Irma, in this regard, has chosen to evoke the ethos that has been evident at the Visva-Bharati University in West Bengal for a much longer time. Visva-Bharati was founded in British India by Rabindranath Tagore. Tagore was not merely the first non-Westerner to be awarded a Nobel prize but he was also perhaps the first who used the proceeds from the Nobel prize money to found an institution of higher learning. At convocations at Visva-Bharati, neither the chancellor, who happens to be the Prime Minister of India, nor the vice-chancellor wears academic robes.

Will other universities discard this practice? It seems unlikely. And this is not because they haven’t discarded colonial insignia. The first seal, for instance, of my employer, the University of Delhi, was marked by a splendid motto. ‘Knowledge and Character’ it said and, as an early university calendar explained, it intended to imply that: “No knowledge is worth the name which does not go to form character; the end of life is not knowledge but action.”

However, the motto was written in Latin (‘Scientia et Mores’) and was marked by the Crown. So, after Independence, a proposal was mooted for a new university seal with another excellent motto. This time, it was transcribed in Sanskrit and the Devanagari script — ‘Nishtha, Dhriti, Satyam’, which translates as ‘Loyalty, Courage, Truth’. This was mooted not by an Indian but by a Briton — Maurice Gwyer, vice-chancellor of Delhi University from 1938 to 1950.
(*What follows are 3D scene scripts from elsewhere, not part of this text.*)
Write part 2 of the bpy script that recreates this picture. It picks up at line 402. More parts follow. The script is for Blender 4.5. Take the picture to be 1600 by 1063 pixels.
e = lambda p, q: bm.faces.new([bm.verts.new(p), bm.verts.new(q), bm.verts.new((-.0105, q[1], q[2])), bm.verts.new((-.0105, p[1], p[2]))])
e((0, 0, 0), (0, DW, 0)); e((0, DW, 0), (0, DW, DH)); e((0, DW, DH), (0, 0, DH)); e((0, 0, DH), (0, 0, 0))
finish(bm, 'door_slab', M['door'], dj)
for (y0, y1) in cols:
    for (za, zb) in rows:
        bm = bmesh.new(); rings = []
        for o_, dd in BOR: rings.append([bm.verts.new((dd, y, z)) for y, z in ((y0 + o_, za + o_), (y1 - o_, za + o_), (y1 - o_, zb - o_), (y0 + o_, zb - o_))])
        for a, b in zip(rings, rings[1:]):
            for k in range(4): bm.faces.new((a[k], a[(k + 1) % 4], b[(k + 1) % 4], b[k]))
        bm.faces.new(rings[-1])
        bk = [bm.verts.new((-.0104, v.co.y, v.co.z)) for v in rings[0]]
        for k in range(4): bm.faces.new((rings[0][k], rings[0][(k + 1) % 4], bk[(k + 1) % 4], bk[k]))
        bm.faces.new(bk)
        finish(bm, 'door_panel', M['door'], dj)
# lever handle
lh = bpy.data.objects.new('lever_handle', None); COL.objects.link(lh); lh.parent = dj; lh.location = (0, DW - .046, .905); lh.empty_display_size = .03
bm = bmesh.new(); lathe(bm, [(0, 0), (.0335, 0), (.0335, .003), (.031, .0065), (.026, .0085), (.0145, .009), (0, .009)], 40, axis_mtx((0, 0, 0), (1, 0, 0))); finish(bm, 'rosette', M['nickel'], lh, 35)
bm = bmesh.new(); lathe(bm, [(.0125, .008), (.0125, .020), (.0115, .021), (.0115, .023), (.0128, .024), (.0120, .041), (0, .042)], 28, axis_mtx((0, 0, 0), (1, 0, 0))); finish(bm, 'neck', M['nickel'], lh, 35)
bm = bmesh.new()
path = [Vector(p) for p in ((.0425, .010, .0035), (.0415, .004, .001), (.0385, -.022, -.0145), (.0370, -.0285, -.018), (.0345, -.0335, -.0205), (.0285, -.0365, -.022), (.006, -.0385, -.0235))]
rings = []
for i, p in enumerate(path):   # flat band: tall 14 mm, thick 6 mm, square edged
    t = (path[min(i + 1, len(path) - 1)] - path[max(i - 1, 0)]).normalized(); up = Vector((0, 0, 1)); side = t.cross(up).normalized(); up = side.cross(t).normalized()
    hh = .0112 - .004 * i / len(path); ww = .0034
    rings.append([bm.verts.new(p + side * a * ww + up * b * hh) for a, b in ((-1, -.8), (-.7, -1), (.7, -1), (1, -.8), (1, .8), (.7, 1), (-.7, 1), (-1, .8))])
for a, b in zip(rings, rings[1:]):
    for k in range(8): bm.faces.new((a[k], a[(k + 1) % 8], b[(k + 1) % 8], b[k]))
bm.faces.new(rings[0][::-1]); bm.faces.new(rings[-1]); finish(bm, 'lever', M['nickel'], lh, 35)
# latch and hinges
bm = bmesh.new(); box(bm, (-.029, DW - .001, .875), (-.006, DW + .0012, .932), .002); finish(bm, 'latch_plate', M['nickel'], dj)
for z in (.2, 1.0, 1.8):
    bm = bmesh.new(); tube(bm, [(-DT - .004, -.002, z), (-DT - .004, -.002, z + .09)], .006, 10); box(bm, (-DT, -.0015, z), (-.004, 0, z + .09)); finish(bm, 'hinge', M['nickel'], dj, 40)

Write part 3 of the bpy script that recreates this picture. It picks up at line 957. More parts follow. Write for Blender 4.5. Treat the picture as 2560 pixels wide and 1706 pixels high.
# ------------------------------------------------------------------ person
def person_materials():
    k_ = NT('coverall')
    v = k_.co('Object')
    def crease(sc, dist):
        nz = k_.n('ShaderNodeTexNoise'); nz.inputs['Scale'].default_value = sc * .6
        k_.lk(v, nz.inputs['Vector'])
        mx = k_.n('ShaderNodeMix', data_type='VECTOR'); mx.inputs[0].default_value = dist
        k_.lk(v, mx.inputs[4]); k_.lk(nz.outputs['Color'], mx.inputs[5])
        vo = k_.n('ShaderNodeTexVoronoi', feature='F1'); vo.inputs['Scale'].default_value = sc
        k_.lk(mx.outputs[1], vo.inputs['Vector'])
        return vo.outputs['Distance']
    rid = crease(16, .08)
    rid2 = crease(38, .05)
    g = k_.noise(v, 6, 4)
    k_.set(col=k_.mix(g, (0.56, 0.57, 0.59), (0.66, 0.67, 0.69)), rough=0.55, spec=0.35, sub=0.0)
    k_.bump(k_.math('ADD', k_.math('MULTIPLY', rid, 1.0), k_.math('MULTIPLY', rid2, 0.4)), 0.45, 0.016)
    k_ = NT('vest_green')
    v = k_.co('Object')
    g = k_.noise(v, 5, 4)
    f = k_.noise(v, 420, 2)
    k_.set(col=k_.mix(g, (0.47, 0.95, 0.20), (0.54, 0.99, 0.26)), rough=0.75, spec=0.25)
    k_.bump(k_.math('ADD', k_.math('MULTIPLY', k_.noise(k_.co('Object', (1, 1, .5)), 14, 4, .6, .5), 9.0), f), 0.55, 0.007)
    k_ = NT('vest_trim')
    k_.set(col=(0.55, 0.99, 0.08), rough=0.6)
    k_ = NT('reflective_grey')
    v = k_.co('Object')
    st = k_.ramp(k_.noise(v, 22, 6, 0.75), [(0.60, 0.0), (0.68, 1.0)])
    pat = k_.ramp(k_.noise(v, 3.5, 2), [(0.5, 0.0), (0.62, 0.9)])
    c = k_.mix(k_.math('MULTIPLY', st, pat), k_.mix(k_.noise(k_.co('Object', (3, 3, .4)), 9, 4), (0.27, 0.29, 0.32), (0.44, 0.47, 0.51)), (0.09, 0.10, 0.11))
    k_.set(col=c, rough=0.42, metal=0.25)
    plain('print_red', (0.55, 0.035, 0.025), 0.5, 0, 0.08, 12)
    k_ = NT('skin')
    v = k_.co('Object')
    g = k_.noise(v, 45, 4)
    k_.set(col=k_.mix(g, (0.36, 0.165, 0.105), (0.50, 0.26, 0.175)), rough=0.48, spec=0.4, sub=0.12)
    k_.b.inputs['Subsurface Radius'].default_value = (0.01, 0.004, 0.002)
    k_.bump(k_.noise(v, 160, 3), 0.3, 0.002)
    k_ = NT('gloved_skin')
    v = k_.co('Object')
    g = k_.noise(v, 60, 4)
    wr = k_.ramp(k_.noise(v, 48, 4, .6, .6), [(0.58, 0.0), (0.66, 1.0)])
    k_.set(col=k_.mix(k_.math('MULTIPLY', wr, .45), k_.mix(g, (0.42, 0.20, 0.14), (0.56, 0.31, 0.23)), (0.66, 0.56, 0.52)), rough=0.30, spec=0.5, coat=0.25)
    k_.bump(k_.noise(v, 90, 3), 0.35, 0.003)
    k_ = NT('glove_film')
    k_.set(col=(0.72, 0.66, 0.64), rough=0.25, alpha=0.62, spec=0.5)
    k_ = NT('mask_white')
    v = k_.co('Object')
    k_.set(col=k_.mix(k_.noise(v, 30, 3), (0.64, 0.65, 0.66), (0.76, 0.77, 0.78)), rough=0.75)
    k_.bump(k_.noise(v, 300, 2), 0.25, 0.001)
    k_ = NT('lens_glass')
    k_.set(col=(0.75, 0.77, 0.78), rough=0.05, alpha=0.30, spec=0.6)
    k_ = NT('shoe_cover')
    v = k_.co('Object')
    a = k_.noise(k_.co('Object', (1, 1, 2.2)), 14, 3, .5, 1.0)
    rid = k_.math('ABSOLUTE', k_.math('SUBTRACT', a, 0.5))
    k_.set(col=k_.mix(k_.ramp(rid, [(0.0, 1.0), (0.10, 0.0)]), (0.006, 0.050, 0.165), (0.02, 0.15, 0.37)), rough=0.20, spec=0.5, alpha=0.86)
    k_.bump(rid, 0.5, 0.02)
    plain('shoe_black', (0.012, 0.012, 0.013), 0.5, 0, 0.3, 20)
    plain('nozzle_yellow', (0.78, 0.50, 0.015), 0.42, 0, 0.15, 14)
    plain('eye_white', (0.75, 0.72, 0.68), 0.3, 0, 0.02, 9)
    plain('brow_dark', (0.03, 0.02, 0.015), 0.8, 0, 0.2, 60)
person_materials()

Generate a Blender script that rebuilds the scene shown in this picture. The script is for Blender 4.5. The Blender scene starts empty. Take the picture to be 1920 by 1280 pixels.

But the reason why convocation robes are unlikely to be discarded has to do with the fact that, unlike the Latin lingo and the Crown insignia, they are not particularly alien to our practices. We Indians habitually ‘dress up’ for all manner of occasions, from festivals to weddings. I view with retrospective amusement my own wedding, which was a civil ceremony. While my husband wore a sober suit, the incongruity of decking up in an elaborate lehenga for a civil wedding did not bother me in the least.

Wearing academic robes at convocations, therefore, is simply another manifestation of this practice. It gels well with the norms that make ‘fancy’ dress so normal in India. In fact, if one goes by photographic testimony, we, at the University of Delhi, seem to enjoy our regalia much more than our predecessors in British India. All recent photographs show impeccably arranged mortarboards on the heads of the top rung of the university administration. In a 1930 photograph, however, both the vice-chancellor, Moti Sagar, and the pro-chancellor, Muhammad Habibullah, are wearing pagdis. Later too, Maurice Gwyer, as the traditional convocation photographs reveal, never covered his head with the stiff gold tasseled mortarboard. And, one suspects, in deference to him, nor did anyone else.

Academic clothes are also markers of university hierarchy. A hierarchy that reflects administrative power rather than academic merit and distinction. Faculty members who win academic prizes or become members of distinguished societies and academies do not form part of the convocation procession, but administrators do. And their clothes reflect their position.
So, at the University of Delhi, the deans of various faculties can easily be distinguished from the heads of department because their scarlet gowns are marked by gold lace. In much the same way, the chancellor’s purple velvet gown features a four-inch gold lace, while the vice-chancellor must remain satisfied with a mere ‘two inch’ of gold lace on his gown!

Why should such markers of identity, of a caste system within academia, seem foreign to a people in whose lives so many other, and similar, markers of caste and difference can be observed?